3〜4月が旬!旨みをギュッと閉じ込めた土佐さがの「カツオの塩タタキ」(高知県)

高知県はカツオの消費量が日本一! まさにカツオの街です。特に注目スポットは「土佐さが」と呼ばれる高知県幡多郡黒潮町。釣ったその日に水揚げされたカツオを食べる「土佐さがの日戻りカツオ」は、産地だからこそいただける絶品です。
そんな「土佐さがの日戻りカツオ」は、塩タタキで味わいます。一般的にはカツオの表面を藁の強火で炙り、冷水で身を締めたあと醤油やポン酢でいただくことが多いタタキ。しかし、土佐さがでは黒潮がつくる極上の「天日塩」をふり、軽く叩き込んでなじませた塩タタキが定番です。
生姜やにんにく、小口切りにしたネギとともに一口運べば、藁の香りとカツオの旨みがふわりと口の中に広がります。シンプルな味わいで、豪快にカツオの風味と食感を楽しめますよ。
6〜9月が旬!おやつにも酒の肴にもピッタリいわき市の「カツオの焼きびたし」(福島県)

北上したカツオが最後にたどり着く、三陸沖海岸。福島県いわき市では初鰹から夏、そして秋口に南下していく戻りカツオまで、カツオの味の変化を長く楽しむことができます。小名浜(おなはま)港は、特にカツオ漁業が盛ん。カツオを食べる文化も栄えており、祝いごとには新鮮なカツオの刺身が欠かせないのだとか。

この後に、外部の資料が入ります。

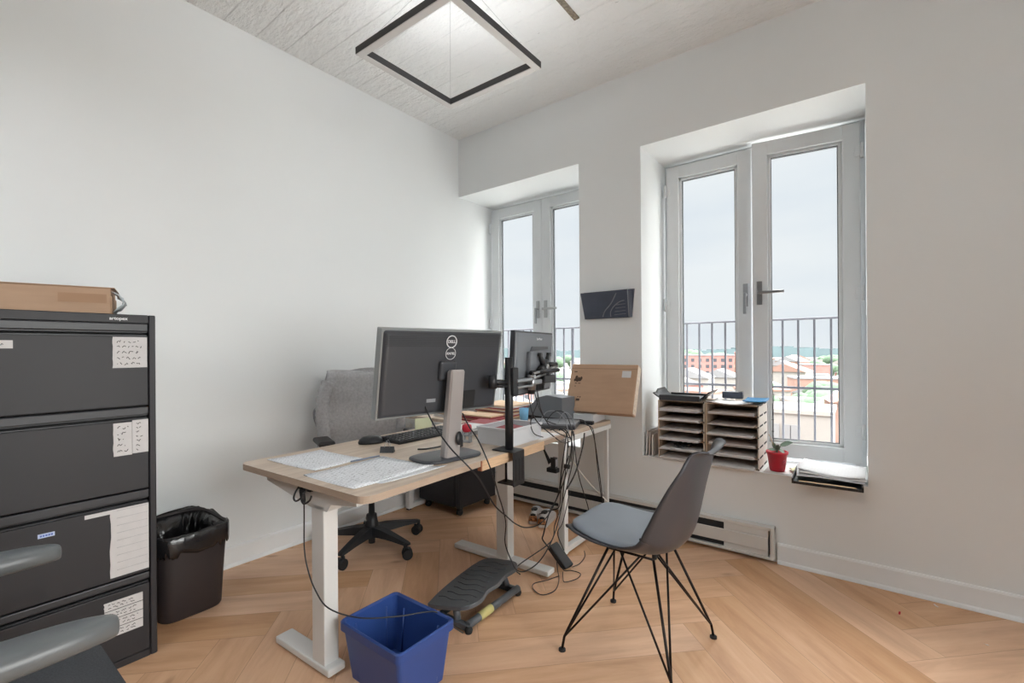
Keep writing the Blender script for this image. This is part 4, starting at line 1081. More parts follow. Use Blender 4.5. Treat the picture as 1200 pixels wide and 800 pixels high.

そこで親しまれているカツオの郷土料理が「焼きびたし」、または「揚げびたし」と呼ぶこともあります。こんがりときつね色になるまで油で揚げたカツオの切り身を醤油ベースのタレに入れ、しっかりと味が染み込むまで浸していだきます。家庭で刺身が余ったときに作ることが多く、揚げ方やタレの味など家庭によって少しずつ味も異なります。おやつにもおつまみにもピッタリな、地元で愛される料理です。
カツオは空気に触れると傷みやすいことでも知られています。そのため、お刺身やタタキで美味しくいただくには鮮度が命。今年は各地で鮮度抜群のお刺身と土地ならではの食べ方で、いつもと一味違う初鰹を楽しんでみませんか?